-- SUPPLIED MATERIAL --
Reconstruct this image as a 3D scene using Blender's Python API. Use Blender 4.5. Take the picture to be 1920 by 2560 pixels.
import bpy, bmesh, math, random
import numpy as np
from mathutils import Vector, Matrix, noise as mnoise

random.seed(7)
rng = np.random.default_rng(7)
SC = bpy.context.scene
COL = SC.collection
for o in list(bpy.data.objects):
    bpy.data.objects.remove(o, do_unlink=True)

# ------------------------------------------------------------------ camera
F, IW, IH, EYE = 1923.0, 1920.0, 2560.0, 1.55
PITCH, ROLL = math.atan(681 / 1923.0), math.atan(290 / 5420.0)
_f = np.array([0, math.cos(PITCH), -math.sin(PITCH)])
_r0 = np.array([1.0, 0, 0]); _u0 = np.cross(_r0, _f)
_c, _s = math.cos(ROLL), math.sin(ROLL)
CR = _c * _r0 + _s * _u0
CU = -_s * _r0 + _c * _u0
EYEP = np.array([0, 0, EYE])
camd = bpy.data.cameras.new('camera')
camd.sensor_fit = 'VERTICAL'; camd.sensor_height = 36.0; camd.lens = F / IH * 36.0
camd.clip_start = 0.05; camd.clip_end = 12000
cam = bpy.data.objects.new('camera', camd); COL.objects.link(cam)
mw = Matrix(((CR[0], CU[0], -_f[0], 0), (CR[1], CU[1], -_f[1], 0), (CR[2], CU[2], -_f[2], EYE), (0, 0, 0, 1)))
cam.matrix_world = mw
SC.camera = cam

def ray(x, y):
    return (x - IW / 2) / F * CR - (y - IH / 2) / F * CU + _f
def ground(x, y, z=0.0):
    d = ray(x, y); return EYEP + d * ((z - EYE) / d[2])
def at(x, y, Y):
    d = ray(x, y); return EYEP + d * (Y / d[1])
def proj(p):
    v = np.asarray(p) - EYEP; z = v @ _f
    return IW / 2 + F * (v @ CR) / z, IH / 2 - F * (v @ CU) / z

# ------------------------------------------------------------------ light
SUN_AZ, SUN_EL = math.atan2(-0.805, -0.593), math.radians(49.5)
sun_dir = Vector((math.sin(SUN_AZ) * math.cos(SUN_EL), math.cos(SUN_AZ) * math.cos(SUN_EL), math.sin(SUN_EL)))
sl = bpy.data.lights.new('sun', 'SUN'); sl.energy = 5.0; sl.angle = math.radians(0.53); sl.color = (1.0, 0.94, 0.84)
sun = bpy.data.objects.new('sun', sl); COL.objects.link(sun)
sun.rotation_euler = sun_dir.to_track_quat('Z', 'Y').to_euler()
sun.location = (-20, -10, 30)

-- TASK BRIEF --
Nothing should be left out: repeat all of the data exactly.

-- RESPONSE FOR THIS EXERCISE --
Reconstruct this image as a 3D scene using Blender's Python API. Use Blender 4.5. Take the picture to be 1920 by 2560 pixels.
import bpy, bmesh, math, random
import numpy as np
from mathutils import Vector, Matrix, noise as mnoise

random.seed(7)
rng = np.random.default_rng(7)
SC = bpy.context.scene
COL = SC.collection
for o in list(bpy.data.objects):
    bpy.data.objects.remove(o, do_unlink=True)

# ------------------------------------------------------------------ camera
F, IW, IH, EYE = 1923.0, 1920.0, 2560.0, 1.55
PITCH, ROLL = math.atan(681 / 1923.0), math.atan(290 / 5420.0)
_f = np.array([0, math.cos(PITCH), -math.sin(PITCH)])
_r0 = np.array([1.0, 0, 0]); _u0 = np.cross(_r0, _f)
_c, _s = math.cos(ROLL), math.sin(ROLL)
CR = _c * _r0 + _s * _u0
CU = -_s * _r0 + _c * _u0
EYEP = np.array([0, 0, EYE])
camd = bpy.data.cameras.new('camera')
camd.sensor_fit = 'VERTICAL'; camd.sensor_height = 36.0; camd.lens = F / IH * 36.0
camd.clip_start = 0.05; camd.clip_end = 12000
cam = bpy.data.objects.new('camera', camd); COL.objects.link(cam)
mw = Matrix(((CR[0], CU[0], -_f[0], 0), (CR[1], CU[1], -_f[1], 0), (CR[2], CU[2], -_f[2], EYE), (0, 0, 0, 1)))
cam.matrix_world = mw
SC.camera = cam

def ray(x, y):
    return (x - IW / 2) / F * CR - (y - IH / 2) / F * CU + _f
def ground(x, y, z=0.0):
    d = ray(x, y); return EYEP + d * ((z - EYE) / d[2])
def at(x, y, Y):
    d = ray(x, y); return EYEP + d * (Y / d[1])
def proj(p):
    v = np.asarray(p) - EYEP; z = v @ _f
    return IW / 2 + F * (v @ CR) / z, IH / 2 - F * (v @ CU) / z

# ------------------------------------------------------------------ light
SUN_AZ, SUN_EL = math.atan2(-0.805, -0.593), math.radians(49.5)
sun_dir = Vector((math.sin(SUN_AZ) * math.cos(SUN_EL), math.cos(SUN_AZ) * math.cos(SUN_EL), math.sin(SUN_EL)))
sl = bpy.data.lights.new('sun', 'SUN'); sl.energy = 5.0; sl.angle = math.radians(0.53); sl.color = (1.0, 0.94, 0.84)
sun = bpy.data.objects.new('sun', sl); COL.objects.link(sun)
sun.rotation_euler = sun_dir.to_track_quat('Z', 'Y').to_euler()
sun.location = (-20, -10, 30)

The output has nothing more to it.